→ **Provided material**
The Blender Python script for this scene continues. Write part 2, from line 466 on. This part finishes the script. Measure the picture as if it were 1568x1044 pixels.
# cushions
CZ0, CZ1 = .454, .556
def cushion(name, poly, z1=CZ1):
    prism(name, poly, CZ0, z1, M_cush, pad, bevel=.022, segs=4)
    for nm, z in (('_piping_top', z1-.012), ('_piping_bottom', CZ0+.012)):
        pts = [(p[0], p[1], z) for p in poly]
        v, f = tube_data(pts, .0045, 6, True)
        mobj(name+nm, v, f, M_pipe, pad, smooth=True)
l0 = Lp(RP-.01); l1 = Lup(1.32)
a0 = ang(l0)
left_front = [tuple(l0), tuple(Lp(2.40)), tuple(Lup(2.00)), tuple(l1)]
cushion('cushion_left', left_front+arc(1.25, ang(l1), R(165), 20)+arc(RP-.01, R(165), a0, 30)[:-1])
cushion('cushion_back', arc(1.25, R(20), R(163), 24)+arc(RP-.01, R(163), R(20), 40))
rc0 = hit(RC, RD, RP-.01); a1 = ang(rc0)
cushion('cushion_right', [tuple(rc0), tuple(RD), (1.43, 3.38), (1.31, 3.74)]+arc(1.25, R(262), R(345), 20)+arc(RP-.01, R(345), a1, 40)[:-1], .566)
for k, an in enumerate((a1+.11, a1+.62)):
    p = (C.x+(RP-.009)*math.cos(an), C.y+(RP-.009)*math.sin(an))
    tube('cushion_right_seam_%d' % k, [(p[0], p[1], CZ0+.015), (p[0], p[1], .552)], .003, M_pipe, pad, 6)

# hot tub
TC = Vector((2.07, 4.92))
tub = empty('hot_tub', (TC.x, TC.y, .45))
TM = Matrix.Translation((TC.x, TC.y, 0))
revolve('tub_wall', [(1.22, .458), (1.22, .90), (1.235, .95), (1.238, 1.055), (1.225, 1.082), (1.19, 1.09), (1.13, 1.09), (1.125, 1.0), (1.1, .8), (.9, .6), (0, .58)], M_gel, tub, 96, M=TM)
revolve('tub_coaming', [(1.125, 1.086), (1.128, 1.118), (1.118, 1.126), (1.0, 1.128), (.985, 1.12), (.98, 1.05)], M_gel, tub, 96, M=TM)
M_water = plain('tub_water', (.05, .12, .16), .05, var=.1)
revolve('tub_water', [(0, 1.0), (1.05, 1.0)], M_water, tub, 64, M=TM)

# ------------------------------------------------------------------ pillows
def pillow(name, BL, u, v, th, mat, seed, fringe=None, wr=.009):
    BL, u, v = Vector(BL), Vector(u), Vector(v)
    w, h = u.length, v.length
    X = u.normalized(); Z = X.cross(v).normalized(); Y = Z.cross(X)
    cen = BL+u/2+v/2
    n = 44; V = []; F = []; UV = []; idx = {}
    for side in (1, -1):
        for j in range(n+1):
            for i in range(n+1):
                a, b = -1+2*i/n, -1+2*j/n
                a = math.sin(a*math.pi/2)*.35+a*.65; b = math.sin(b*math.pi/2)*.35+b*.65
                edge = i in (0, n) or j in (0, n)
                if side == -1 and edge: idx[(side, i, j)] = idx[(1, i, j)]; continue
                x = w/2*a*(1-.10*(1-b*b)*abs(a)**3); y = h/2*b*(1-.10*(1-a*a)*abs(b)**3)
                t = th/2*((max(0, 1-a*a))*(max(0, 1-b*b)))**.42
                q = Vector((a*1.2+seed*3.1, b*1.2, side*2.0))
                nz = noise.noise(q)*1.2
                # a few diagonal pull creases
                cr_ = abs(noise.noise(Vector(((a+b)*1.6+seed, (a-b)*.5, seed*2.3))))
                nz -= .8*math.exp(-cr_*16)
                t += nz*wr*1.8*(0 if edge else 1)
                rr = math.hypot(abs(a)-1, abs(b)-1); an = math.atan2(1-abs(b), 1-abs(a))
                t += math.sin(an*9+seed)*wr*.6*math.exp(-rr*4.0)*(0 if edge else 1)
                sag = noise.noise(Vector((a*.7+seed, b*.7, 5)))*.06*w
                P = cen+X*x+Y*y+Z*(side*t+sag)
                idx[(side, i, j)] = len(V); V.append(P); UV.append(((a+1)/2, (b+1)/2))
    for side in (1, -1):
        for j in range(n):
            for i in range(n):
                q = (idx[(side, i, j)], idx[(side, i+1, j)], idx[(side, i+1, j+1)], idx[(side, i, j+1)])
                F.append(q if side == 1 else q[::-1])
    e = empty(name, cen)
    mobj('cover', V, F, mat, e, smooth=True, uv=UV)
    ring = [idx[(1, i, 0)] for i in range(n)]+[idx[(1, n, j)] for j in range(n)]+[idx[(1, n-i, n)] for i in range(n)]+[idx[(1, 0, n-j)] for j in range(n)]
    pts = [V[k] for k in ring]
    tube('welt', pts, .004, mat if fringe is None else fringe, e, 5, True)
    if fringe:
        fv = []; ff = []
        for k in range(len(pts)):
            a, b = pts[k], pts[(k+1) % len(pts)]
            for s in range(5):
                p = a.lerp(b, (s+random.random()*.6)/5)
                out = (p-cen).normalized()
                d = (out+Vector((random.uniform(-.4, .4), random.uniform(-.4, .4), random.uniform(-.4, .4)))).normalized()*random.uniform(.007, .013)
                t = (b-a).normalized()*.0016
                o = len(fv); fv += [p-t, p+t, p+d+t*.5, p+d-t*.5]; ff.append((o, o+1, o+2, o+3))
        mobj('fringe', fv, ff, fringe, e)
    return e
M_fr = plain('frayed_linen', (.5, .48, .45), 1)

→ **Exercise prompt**
Give back exactly the material above from its opening line to the line bearing "tub, 64, M=TM)".

→ **Reply to the task**
The Blender Python script for this scene continues. Write part 2, from line 466 on. This part finishes the script. Measure the picture as if it were 1568x1044 pixels.
# cushions
CZ0, CZ1 = .454, .556
def cushion(name, poly, z1=CZ1):
    prism(name, poly, CZ0, z1, M_cush, pad, bevel=.022, segs=4)
    for nm, z in (('_piping_top', z1-.012), ('_piping_bottom', CZ0+.012)):
        pts = [(p[0], p[1], z) for p in poly]
        v, f = tube_data(pts, .0045, 6, True)
        mobj(name+nm, v, f, M_pipe, pad, smooth=True)
l0 = Lp(RP-.01); l1 = Lup(1.32)
a0 = ang(l0)
left_front = [tuple(l0), tuple(Lp(2.40)), tuple(Lup(2.00)), tuple(l1)]
cushion('cushion_left', left_front+arc(1.25, ang(l1), R(165), 20)+arc(RP-.01, R(165), a0, 30)[:-1])
cushion('cushion_back', arc(1.25, R(20), R(163), 24)+arc(RP-.01, R(163), R(20), 40))
rc0 = hit(RC, RD, RP-.01); a1 = ang(rc0)
cushion('cushion_right', [tuple(rc0), tuple(RD), (1.43, 3.38), (1.31, 3.74)]+arc(1.25, R(262), R(345), 20)+arc(RP-.01, R(345), a1, 40)[:-1], .566)
for k, an in enumerate((a1+.11, a1+.62)):
    p = (C.x+(RP-.009)*math.cos(an), C.y+(RP-.009)*math.sin(an))
    tube('cushion_right_seam_%d' % k, [(p[0], p[1], CZ0+.015), (p[0], p[1], .552)], .003, M_pipe, pad, 6)

# hot tub
TC = Vector((2.07, 4.92))
tub = empty('hot_tub', (TC.x, TC.y, .45))
TM = Matrix.Translation((TC.x, TC.y, 0))
revolve('tub_wall', [(1.22, .458), (1.22, .90), (1.235, .95), (1.238, 1.055), (1.225, 1.082), (1.19, 1.09), (1.13, 1.09), (1.125, 1.0), (1.1, .8), (.9, .6), (0, .58)], M_gel, tub, 96, M=TM)
revolve('tub_coaming', [(1.125, 1.086), (1.128, 1.118), (1.118, 1.126), (1.0, 1.128), (.985, 1.12), (.98, 1.05)], M_gel, tub, 96, M=TM)
M_water = plain('tub_water', (.05, .12, .16), .05, var=.1)
revolve('tub_water', [(0, 1.0), (1.05, 1.0)], M_water, tub, 64, M=TM)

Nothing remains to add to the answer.